Thomas Finch Mackee is a bit of a knob – he'd be the first to admit it, and the last to care. In fact, when we meet Tom in The Piper's Son he's stopped caring about anything and anyone, including himself. Gone is the exuberant, caring (if somewhat obtuse and tactless) boy that danced with abandon to I'm Your Venus in Saving Francesca. In his place is a young man completely lost to the world. He's treated his friends so badly that he can't see a way back to them and his family are in such a mess that he'd rather avoid contact than witness their pain. So yes, Tom's a dick, but he's got some pretty good reasons to lash out and the more you read, the more you realise that he's a dick with heart. And Tom's heart is, when you glimpse it, full to the brim with feeling. As the story progresses, despite his continual defensiveness there emerges a man whose love for his family and friends is overflowing, fierce and strong – he just needs to learn how to tap into it again. For, more than any character I've read before, home is very much where Tom's heart is.

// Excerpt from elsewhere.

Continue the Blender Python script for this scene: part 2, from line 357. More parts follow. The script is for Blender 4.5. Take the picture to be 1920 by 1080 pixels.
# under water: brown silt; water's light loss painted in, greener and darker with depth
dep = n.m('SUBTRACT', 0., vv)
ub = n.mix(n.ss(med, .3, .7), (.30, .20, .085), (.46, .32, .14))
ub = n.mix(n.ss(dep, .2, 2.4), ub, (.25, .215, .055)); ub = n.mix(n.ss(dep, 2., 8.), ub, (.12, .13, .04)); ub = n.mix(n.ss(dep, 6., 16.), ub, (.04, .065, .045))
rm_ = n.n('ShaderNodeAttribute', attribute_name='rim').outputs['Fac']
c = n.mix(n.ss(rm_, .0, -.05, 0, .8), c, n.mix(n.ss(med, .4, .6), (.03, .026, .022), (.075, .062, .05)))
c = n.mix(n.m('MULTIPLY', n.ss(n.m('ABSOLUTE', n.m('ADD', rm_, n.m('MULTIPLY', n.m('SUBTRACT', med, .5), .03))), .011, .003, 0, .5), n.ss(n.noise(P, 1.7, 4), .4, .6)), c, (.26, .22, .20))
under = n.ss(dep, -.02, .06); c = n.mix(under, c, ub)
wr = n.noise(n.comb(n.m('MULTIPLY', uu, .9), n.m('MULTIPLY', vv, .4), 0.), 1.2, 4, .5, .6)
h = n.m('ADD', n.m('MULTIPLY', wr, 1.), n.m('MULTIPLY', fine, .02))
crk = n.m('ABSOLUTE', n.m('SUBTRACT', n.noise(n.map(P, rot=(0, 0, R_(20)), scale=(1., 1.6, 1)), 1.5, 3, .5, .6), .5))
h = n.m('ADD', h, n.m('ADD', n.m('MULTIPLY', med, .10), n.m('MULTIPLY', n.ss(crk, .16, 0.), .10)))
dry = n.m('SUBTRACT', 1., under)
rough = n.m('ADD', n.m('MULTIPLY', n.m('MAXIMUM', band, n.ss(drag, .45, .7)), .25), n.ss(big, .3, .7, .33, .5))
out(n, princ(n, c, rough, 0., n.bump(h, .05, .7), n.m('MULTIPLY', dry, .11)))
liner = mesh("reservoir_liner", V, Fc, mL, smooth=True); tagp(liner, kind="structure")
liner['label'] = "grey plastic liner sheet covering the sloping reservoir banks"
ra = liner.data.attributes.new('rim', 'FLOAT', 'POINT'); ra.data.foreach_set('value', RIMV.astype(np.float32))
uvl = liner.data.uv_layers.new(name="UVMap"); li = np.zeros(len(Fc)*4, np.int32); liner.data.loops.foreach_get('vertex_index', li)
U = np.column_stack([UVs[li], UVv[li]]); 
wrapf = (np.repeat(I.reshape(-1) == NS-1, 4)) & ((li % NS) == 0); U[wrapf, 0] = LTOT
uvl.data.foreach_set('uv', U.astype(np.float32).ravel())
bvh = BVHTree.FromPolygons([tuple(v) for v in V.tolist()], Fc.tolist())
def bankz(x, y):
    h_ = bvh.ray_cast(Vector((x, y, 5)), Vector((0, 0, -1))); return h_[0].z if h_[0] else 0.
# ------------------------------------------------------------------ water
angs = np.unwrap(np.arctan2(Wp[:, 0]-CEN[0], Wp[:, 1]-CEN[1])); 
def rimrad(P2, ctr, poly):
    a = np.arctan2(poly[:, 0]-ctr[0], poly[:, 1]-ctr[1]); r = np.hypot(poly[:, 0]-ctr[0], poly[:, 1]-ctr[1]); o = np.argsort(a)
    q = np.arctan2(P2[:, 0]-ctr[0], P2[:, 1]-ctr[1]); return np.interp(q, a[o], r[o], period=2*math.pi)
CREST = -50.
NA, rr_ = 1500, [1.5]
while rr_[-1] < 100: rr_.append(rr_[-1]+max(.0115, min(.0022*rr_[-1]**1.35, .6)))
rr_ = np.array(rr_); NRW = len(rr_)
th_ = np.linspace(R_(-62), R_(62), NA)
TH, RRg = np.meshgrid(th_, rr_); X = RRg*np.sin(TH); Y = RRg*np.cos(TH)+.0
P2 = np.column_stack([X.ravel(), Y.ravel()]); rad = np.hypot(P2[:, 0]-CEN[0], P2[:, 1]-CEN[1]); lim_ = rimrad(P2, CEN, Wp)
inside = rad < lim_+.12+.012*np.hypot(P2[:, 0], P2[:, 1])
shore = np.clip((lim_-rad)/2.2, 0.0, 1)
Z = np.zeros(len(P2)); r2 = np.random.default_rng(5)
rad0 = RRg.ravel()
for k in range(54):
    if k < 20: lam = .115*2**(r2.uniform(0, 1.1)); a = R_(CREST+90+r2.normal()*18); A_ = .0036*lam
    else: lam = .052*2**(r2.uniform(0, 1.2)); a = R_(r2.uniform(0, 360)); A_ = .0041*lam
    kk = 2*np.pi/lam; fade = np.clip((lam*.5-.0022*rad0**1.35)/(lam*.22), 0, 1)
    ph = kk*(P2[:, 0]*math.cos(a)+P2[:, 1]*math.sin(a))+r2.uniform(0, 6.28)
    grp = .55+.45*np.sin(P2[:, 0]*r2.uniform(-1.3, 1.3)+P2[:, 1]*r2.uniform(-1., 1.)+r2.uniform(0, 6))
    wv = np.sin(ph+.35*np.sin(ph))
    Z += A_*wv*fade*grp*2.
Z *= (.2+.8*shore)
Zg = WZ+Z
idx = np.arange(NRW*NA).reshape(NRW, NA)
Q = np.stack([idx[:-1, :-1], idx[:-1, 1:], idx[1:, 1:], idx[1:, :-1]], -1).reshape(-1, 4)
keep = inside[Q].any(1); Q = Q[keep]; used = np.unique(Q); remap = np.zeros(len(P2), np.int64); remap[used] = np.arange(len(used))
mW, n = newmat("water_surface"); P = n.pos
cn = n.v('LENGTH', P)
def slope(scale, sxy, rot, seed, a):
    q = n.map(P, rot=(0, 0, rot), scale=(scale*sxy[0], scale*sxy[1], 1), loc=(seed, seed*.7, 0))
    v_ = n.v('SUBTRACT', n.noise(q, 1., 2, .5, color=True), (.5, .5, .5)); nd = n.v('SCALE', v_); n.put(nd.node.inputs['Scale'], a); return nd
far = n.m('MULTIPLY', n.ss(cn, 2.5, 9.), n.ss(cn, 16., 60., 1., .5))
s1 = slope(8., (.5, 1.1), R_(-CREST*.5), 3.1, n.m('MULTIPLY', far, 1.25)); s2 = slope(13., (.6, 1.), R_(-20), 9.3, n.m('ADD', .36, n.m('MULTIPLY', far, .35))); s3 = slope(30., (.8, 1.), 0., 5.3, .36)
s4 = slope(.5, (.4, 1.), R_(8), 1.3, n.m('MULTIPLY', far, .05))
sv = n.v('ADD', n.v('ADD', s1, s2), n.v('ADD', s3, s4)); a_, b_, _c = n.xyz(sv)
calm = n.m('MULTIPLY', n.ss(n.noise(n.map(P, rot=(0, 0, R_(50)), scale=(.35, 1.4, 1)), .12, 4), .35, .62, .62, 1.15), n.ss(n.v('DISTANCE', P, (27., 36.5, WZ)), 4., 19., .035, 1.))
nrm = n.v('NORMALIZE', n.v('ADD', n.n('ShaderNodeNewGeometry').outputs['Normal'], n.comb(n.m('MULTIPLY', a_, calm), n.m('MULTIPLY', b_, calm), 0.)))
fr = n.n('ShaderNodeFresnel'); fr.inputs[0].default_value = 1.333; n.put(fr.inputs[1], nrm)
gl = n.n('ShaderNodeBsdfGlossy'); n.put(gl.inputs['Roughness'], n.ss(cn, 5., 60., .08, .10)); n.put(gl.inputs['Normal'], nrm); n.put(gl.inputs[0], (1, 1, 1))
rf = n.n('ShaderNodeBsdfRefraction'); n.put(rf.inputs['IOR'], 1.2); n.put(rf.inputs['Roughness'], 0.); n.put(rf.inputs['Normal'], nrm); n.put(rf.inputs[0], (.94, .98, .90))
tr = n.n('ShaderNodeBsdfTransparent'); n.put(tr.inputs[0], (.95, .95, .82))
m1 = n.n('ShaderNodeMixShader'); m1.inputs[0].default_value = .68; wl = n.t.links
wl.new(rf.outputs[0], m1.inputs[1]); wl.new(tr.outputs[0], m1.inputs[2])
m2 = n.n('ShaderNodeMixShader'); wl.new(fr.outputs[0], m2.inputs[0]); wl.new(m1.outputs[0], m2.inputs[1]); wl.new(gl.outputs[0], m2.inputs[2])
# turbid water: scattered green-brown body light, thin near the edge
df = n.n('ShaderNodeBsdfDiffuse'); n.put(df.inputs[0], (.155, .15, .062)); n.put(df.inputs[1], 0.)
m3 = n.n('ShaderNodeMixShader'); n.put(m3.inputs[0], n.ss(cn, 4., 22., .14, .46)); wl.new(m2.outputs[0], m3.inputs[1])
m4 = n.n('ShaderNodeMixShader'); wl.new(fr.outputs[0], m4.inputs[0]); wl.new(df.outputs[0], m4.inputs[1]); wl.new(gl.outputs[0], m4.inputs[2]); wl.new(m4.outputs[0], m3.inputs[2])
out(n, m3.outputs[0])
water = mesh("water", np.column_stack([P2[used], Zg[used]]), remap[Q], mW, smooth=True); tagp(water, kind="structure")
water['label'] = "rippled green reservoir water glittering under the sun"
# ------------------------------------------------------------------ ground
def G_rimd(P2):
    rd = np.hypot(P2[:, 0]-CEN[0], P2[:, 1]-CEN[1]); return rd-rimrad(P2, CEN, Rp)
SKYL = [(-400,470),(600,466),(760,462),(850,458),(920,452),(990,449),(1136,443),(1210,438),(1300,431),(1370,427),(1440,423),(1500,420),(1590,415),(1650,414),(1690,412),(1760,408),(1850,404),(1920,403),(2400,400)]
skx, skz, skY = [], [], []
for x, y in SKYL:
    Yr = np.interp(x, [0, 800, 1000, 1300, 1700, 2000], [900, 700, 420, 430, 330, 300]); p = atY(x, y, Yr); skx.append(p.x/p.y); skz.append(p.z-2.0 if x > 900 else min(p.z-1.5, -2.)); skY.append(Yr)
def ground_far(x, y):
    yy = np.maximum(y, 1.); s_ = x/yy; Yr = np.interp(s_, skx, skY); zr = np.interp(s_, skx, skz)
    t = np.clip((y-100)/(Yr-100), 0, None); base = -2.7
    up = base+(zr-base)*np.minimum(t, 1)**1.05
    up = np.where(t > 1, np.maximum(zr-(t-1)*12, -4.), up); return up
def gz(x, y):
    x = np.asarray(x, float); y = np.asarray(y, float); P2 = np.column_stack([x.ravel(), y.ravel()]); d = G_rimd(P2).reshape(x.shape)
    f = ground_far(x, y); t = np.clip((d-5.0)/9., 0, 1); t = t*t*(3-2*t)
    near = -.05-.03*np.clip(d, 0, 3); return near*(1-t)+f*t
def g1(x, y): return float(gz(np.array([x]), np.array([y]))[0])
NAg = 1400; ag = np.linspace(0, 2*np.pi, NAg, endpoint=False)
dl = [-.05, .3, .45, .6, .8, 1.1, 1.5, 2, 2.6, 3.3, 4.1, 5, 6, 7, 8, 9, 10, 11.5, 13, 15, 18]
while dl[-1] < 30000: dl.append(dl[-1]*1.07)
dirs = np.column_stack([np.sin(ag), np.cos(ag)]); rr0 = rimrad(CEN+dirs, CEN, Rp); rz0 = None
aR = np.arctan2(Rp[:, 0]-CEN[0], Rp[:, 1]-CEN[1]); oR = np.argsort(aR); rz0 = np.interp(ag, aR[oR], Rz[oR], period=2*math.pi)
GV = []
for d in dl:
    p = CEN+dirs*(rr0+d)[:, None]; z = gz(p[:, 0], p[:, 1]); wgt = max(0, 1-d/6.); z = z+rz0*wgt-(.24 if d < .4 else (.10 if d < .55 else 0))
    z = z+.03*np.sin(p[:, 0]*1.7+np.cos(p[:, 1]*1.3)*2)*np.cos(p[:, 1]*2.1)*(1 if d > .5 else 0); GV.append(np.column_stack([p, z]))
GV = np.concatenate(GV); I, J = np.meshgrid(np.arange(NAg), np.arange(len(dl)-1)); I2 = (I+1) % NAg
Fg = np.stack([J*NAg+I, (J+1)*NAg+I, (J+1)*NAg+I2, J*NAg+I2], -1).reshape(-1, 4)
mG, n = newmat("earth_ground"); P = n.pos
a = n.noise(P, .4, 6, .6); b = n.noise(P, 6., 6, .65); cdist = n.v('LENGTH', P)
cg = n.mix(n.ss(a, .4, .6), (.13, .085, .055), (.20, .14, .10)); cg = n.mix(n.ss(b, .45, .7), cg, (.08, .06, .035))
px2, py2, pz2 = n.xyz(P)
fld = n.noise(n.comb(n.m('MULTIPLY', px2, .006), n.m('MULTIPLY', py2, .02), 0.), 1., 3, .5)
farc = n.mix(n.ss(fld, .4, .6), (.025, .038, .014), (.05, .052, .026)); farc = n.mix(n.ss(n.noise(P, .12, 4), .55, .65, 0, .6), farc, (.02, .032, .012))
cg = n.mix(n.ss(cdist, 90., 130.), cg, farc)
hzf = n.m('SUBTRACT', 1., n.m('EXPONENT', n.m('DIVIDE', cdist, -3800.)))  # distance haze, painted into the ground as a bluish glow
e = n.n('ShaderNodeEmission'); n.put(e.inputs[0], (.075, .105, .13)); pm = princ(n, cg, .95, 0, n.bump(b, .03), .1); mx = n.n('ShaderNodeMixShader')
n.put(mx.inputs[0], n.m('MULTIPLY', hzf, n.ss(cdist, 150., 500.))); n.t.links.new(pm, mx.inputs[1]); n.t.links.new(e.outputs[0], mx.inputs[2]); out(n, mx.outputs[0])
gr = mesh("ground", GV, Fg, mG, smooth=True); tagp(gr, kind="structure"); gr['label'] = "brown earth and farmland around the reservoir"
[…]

Georgie is a less accessible character – not only for the reader, but for her own peers and family members. Struggling to hold herself and her family together after the death of her brother, Joe, she's also dealing with a surprise pregnancy – an unborn child that she is struggling to reconcile herself with. In many ways, she is Tom's opposite – she's certainly able to articulate things better, but often chooses to shut down, drawing an uncrossable line between herself and the rest of the world. Her character progression is both subtler and less complete than Tom's but all the more believable for it. The rest of the Finch Mackees are a complex and endlessly readable creation. A family of intelligent, difficult, loud-mouthed extroverts, it is clear instantly how muted they have been by their communal grief. Mourning not only Joe but also a long lost father they are completely undone. The deafening silence of this undoing is witnessed by their friends, who watch helplessly, completely unaware of how to piece this once vibrant family together again. And yes, there are some familiar faces in this group of friends. For those who have read Saving Francesca, many of Tom's school friends appear and are as pivotal to Tom in his story as they were to Francesca in hers.

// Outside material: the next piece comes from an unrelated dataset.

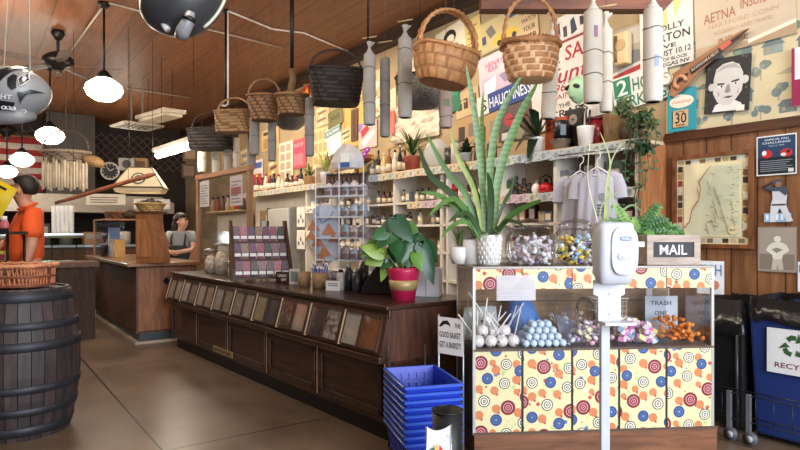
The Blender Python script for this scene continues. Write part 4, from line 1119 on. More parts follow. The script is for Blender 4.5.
# ---- objects on the nearest upper compartment (px 505-555) and under it
def sh(px, z, w=SW+.1): return foot(px, w, z)
def pxm(n, px, w=SW+.1): return n/F*depth(px, w)
def mini_pot(name, label, px, z, wpx, hpx, m, w=SW+.1, cat='pot'):
    s = pxm(wpx, px, w)/2; h_ = pxm(hpx, px, w)
    t = thing(name, label, cat, sh(px, z, w))
    mb = MB(m); mb.lathe([(0, 0), (s*.78, 0), (s, h_*.9), (s, h_), (s*.86, h_), (s*.8, h_*.8), (0, h_*.8)], 18); mb.build('pot', t)
    return t, s, h_
PW = M('e2e0de', .45, var=.05)
t, s, h_ = mini_pot('potted_cactus', 'tiny cactus in a small white pot on the second shelf near the dark figurines', 509, 1.67, 9, 7, PW, cat='potted plant')
mb = MB(GREEN); mb.sph((0, 0, h_+.04), (.03, .03, .06), 10, 6); mb.sph((.03, 0, h_+.03), (.015, .015, .03), 8, 5); mb.build('cactus', t)
for k, (px, h_) in enumerate(((516, .2), (524, .17), (529, .12))):
    t = thing('dark_figurine', f'dark carved figurine on the second shelf, {ORD[k]} from the cactus', 'figurine', sh(px, 1.67))
    mb = MB(M('2f2622', .4, var=.2)); mb.lathe([(.04, 0), (.045, .02), (.02, .04), (.035, h_*.4), (.038, h_*.55), (.015, h_*.7), (.025, h_*.82), (.02, h_*.95), (.003, h_)], 12); mb.build('body', t)
    mb = MB(M('6a4c36', .5)); mb.tube([(-.035, 0, h_*.55), (-.06, -.01, h_*.4), (-.03, -.035, h_*.35)], .01, 6); mb.tube([(.035, 0, h_*.55), (.06, -.01, h_*.42), (.03, -.035, h_*.38)], .01, 6); mb.build('arm', t)
t = thing('white_teapot', 'small white teapot on the second shelf beside the red kettle', 'teapot', sh(536.5, 1.67))
mb = MB(PW); mb.lathe([(.03, 0), (.05, .03), (.05, .06), (.035, .09), (.02, .1)], 14); mb.build('body', t)
mb = MB(PW); mb.tube([(.045, 0, .04), (.07, 0, .06), (.085, 0, .09)], [.014, .01, .008], 8); mb.build('spout', t)
mb = MB(PW); mb.lathe([(.022, .1), (.012, .115), (.012, .13), (0, .135)], 10); mb.build('lid', t)
t = thing('red_kettle', 'round red kettle with a black lid on the second shelf', 'kettle', sh(546, 1.67))
mb = MB(M('b3141c', .25)); mb.lathe([(.05, 0), (.075, .03), (.072, .07), (.04, .1)], 18); mb.build('body', t)
mb = MB(BLACK); mb.lathe([(.042, .098), (.02, .115), (.015, .14), (0, .145)], 12); mb.build('lid', t)
mb = MB(BLACK); mb.tube([(-.06, 0, .08), (-.05, 0, .15), (0, 0, .18), (.05, 0, .15), (.06, 0, .08)], .008, 6); mb.build('handle', t)
for k, (px, cc, w_, h_) in enumerate(((566, '8a8d92', .16, .2), (580, '6e5a52', .12, .16), (592, 'a39e9a', .1, .22), (617, '5a6a5c', .16, .24), (606, '77706a', .1, .18))):
    t = thing('stock_box', f'{("grey", "brownish", "pale grey", "greenish", "taupe")[k]} packet partly hidden by the hanging shirts on the upper shelf', 'packet', sh(px, 1.67), RW)
    mb = MB(M(cc, .6, var=.3, scale=25)); mb.b2(-w_/2, w_/2, -.05, .05, 0, h_); mb.build('box', t, bev=.004)
    mb = MB(M('cfc8bc', .6)); mb.b2(-w_*.35, w_*.35, -.053, -.05, h_*.3, h_*.7); mb.build('label_panel', t)
t = thing('red_flower_pot', 'small pot with a red flower on the upper shelf behind the tall spiky plant', 'potted plant', sh(455, 1.67))
mb = MB(M('8a5a44', .6)); mb.lathe([(.03, 0), (.045, .08), (.04, .08), (0, .075)], 12); mb.build('pot', t)
mb = MB(M('b8202c', .5)); mb.sph((0, -.01, .14), (.05, .045, .05), 10, 6); mb.build('blossom', t)

# ---- on top of the shelving
wT = SW+.12
RT = random.Random(21)
for k, px in enumerate((253, 257, 262, 266, 270, 274, 279, 283, 287.5, 292, 297, 301, 306)):
    q = RT.randrange(6); cc = ('3a1a1e', '7a2430', 'd8c8b0', '4a3a2e', '8f6a3a', '2a2a36')[q]; h_ = RT.uniform(.2, .34)
    t = thing('bottle', f'{("dark wine-red", "red", "cream", "dark brown", "amber", "blackish")[q]} bottle on the far stretch of the top shelf, {ORD[k]} from the wooden frame', 'bottle', foot(px, wT+RT.uniform(-.06, .04), ST), 0, 'bottles on the far top shelf')
    r_ = RT.uniform(.045, .06); m_ = M(cc, .3, var=.15)
    mb = MB(m_); mb.lathe([(0, 0), (r_, 0), (r_, h_*.55), (r_*.4, h_*.75), (r_*.35, h_*.9)], 12); mb.build('glass', t)
    mb = MB(M('e0d6c6', .6)); mb.lathe([(r_*1.02, h_*.12), (r_*1.02, h_*.42)], 12); mb.build('label', t)
    mb = MB(M(('b01f24', 'd8c050', '202020')[k % 3], .4)); mb.lathe([(r_*.42, h_*.88), (r_*.42, h_), (0, h_)], 10); mb.build('cap', t)
for k, (px, q) in enumerate(((213, 0), (218, 1), (223, 2), (228, 0), (233, 3), (238, 1), (243, 2))):
    cc = ('c8a890', 'a8483a', '6a5a4a', 'c89a4a')[q]
    t = thing('bottle', f'small {("pinkish", "red", "brown", "amber")[q]} bottle seen through the wooden frame, {ORD[k]} from its far post', 'bottle', foot(px, wT, ST-.3), 0, 'bottles behind the wooden frame')
    mb = MB(M(cc, .4)); mb.lathe([(0, 0), (.06, 0), (.06, .16), (.03, .22), (.03, .3), (0, .3)], 10); mb.build('glass', t)
    mb = MB(BLACK); mb.lathe([(.032, .28), (.032, .33), (0, .33)], 8); mb.build('cap', t)
t = thing('bottle_ledge', 'cream ledge carrying small bottles behind the wooden frame', 'shelf', foot(226, wT, ST-.33), RW)
mb = MB(M('d8c088', .6)); mb.b2(-1.0, 1.0, -.12, .2, 0, .03); mb.build('board', t)
mb = MB(M('e0d6c2', .7)); mb.b2(-1.0, 1.0, .15, .2, -1.7, 0); mb.build('support', t)

def blades(mb, n, L_, wd, spread, R_, z0=0.0, droop=.6, up0=.2):
    for k in range(n):
        a = 2*PI*k/n + R_.uniform(-.3, .3); e = R_.uniform(up0, 1.0)*spread; l = L_*R_.uniform(.7, 1.1)
        path = []; x = z = 0; th = PI/2 - e*.5
        for i in range(7):
            q_ = Vector((x*math.cos(a), x*math.sin(a), z0+z)); dn = q_.dot(N); q_ = q_ - N*(dn-.2) if dn > .2 else q_
            path.append(q_); x += math.cos(th)*l/6; z += math.sin(th)*l/6; th -= droop*e*.33
        mb.leaf(path, [wd*.7, wd, wd, wd*.9, wd*.7, wd*.45, .001])
def blade_parts(t, n, L_, wd, spread, R_, z0, mats, droop=.6, up0=.2, name='leaf'):
    for k in range(n):
        a = 2*PI*k/n + R_.uniform(-.3, .3); e = R_.uniform(up0, 1.0)*spread; l = L_*R_.uniform(.7, 1.1)
        path = []; x = z = 0; th = PI/2 - e*.5
        for i in range(7):
            q_ = Vector((x*math.cos(a), x*math.sin(a), z0+z)); dn = q_.dot(N); q_ = q_ - N*(dn-.2) if dn > .2 else q_
            path.append(q_); x += math.cos(th)*l/6; z += math.sin(th)*l/6; th -= droop*e*.33
        mb = MB(R_.choice(mats)); mb.leaf(path, [wd*.7, wd, wd, wd*.9, wd*.7, wd*.45, .001]); mb.build(name, t)
YG = M('9aa858', .5, var=.25, scale=10); MG = M('5f7a40', .5, var=.25, scale=10)
t, s, h_ = mini_pot('potted_grass_plant', 'spiky yellow-green plant in a white pot on the top shelf above the acrylic tower', 326, ST, 12, 11, PW, wT, 'potted plant')
blade_parts(t, 22, .5, .014, 1.1, RT, h_*.85, [YG, MG, YG])
t, s, h_ = mini_pot('succulent', 'pale leafy plant in a squat basket pot left of the white-potted spiky plant', 310, ST, 14, 9, M('9a7a52', .7, var=.2), wT, 'potted plant')
blade_parts(t, 14, .34, .022, 1.3, RT, h_*.8, [YG, M('b8a868', .5), MG])
t = thing('nest_box', 'wooden box with a slanted roof on the top shelf above the acrylic tower', 'wooden box', foot(352, wT+.06, ST), RW)
sc = F/depth(352, wT)
mb = MB(wood('9a6f42', '74502e')); mb.b2(-.2, .26, -.1, .14, 0, .2); mb.build('body', t)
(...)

The Piper's Son is an extraordinarily well written novel. Marchetta's previously seen skill for characterisation and dialogue moves up to a whole new level and I found myself savouring each word and often re-reading passages instantly, struck by the beauty of her writing. Stylistically it probably owes more to Marchetta's tour de force, Jellicoe Road than it's companion novel Saving Francesca with the themes explored being done so through adult eyes. In The Piper's Son, Marchetta skillfully explores the ties that bind us, those of both blood and water and as with Jellicoe Road (and to an extent Saving Francesca) it is her subtle working of group dynamics that turns a simple story of one families grief into an exploration of friendship, fear and love. The community that she has created in The Piper's Son is one of interwoven generations, shared history and huge depth of feeling. She recognises, vitally, that it isn't always necessary to like your family, nor your friends and that sometimes what is lost can never be found, what has been wronged never righted. Yet The Piper's Son isn't depressing, rather it's gloriously vivid, beautifully nuanced, often funny and above all real. Melina Marchetta writes her characters right down in the dirt and trust me when I say you will want to get right down there with them. As with Jellicoe Road (review here) I highly, highly recommend this title – read this, then go out and order everything else that this amazing author has ever written. You will not regret it.

Comments

Lauren said…
Gorgeous review. I loved Tom in Saving Francesca because he was just so much a 'real' boy - not a romanticised version. Sounds like he's very different here but I'm looking forward to meeting him.
I've only skimmed your review because I have my copy of The Piper's Son on my bedside table for me to read very soon. I'm contemplating re-reading Saving Francesca first though, I'm not sure.

I finally got around to reading Jellicoe Road on holiday. Holy crap was that book marvellous.